Hello dear community.
My PC is connected to our company network via PulseSecure (version 9.1.7).
I would like to connect a virtual machine (Hyper-V) running on this PC to our company network as well.
Unfortunately, I haven't found anything about this in the forum or elsewhere on the Internet.
Can anyone give me some hints?
Many greetings
Matthias
@MatthiasG If Hyper-V can create a NAT interface based of Pulse client virtual adapter, then it should be possible to make the connection from the Hyper-V guests through that NAT connection or you can bind the virtual adapter to a dummy interface like MSFT loopback interface and then share the internet through inbuilt Internet Connection Sharing service.
Hello, and many thanks for your reply.
Unfortunately a NAT Inteface does not help me, because in addition to the VM host I also want to connect the VM to the domain of my company in such a way that the VM also gets a network address from the IP range of the domain.
Is there also a solution for this?
@MatthiasG Yeah. bridging with virtual interface will not help to get another IP address for the VM, as there's no DHCP thing to get you another IP from VPN. Hence, VM doesn't get IP address from the internal network like your host does.

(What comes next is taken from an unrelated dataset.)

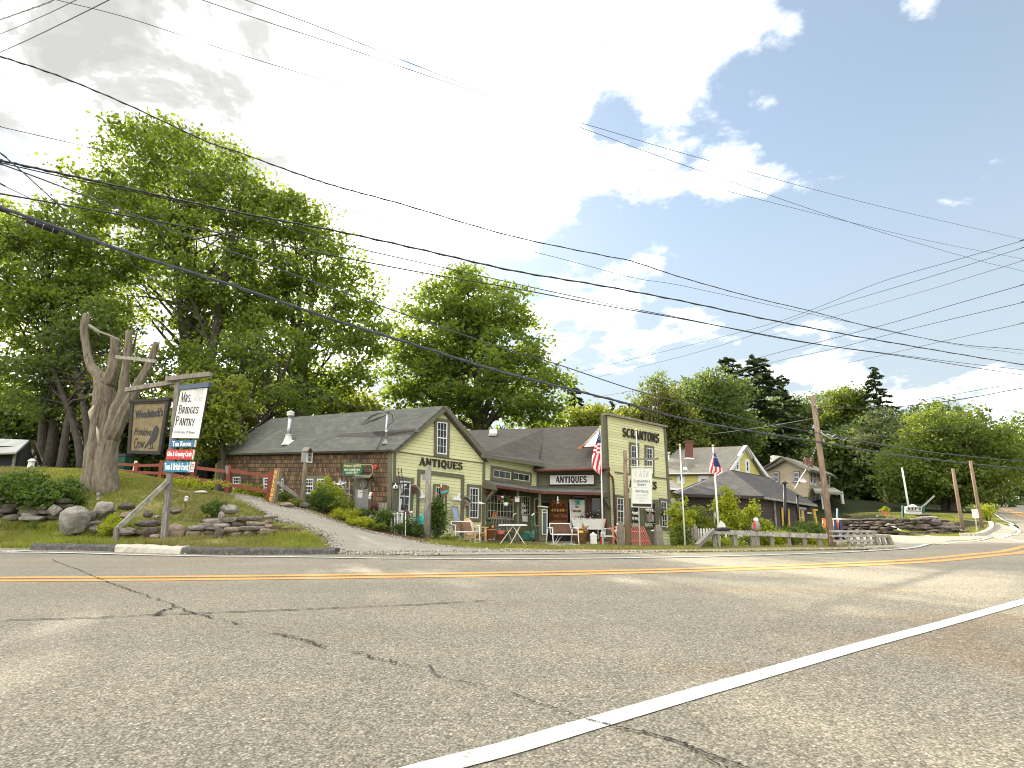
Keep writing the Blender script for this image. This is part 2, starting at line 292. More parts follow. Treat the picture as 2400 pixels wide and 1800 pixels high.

As far I see, NAT'ing is the only way of making your VM to communicate with domain network over VPN tunnel through your host machine, otherwise you have to connect to VPN from the VM itself which I think you don't want to.
Hi,
I've setup my VM (ubuntu) in hyperv with NAT networking following instructions here:
https://docs.microsoft.com/en-us/virtualization/hyper-v-on-windows/user-guide/setup-nat-network
But when Pulse Secure connects, I can no longer connect to the NAT router (my host laptop). VPN is working fine on the Windows host laptop, the new NIC appeas on it: "Pulse Secure - Juniper Networks Virtual Adapter", and connectivity to remote hosts works fine on it. The VM's NAT NIC remains up, has an IP assigned, and can ping itself, but can no longer ping the host.
A similar setup works fine in virtualbox by following guidance here: https://www.virtualbox.org/manual/ch06.html#network_nat_service
Any ideas?
Hi,
I've setup my VM (ubuntu) in hyperv with NAT networking following instructions here:
https://docs.microsoft.com/en-us/virtualization/hyper-v-on-windows/user-guide/setup-nat-network
But when Pulse Secure connects, I can no longer connect to the NAT router (my host laptop). VPN is working fine on the Windows host laptop, the new NIC appeas on it: Pulse Secure - Juniper Networks Virtual Adapter, and connectivity to remote hosts works fine on it. The VM's NAT nic remains up, has an IP assigned, and can ping itself, but can no longer ping the host.
A similar setup works fine in virtualbox by following guidance here: https://www.virtualbox.org/manual/ch06.html#network_nat_service
Any ideas?
Hi,
I've setup my VM (ubuntu) in hyperv with NAT networking following instructions here:
https://docs.microsoft.com/en-us/virtualization/hyper-v-on-windows/user-guide/setup-nat-network
But when Pulse Secure connects, I can no longer connect to the NAT router (my host laptop). VPN is working fine on the Windows host laptop, the new NIC appeas on it: Pulse Secure - Juniper Networks Virtual Adapter, and connectivity to remote hosts works fine on it. The VM's NAT nic remains up, has an IP assigned, and can ping itself, but can no longer ping the host.
A similar setup works fine in virtualbox by following guidance here: https://www.virtualbox.org/manual/ch06.html#network_nat_service
Any ideas?
@shimmer VPN tunnel is enforcing a mode called "Tunnel route precedence" meaning the local subnet routes on the host machine would get pointed over to the tunnel network so no local network access is possible until we disconnect the VPN i.,e, all the traffic destined to the host from the local network are being replied over the virtual interface.
It's a server side configuration which is used to prevent network sharing/file sharing with local devices.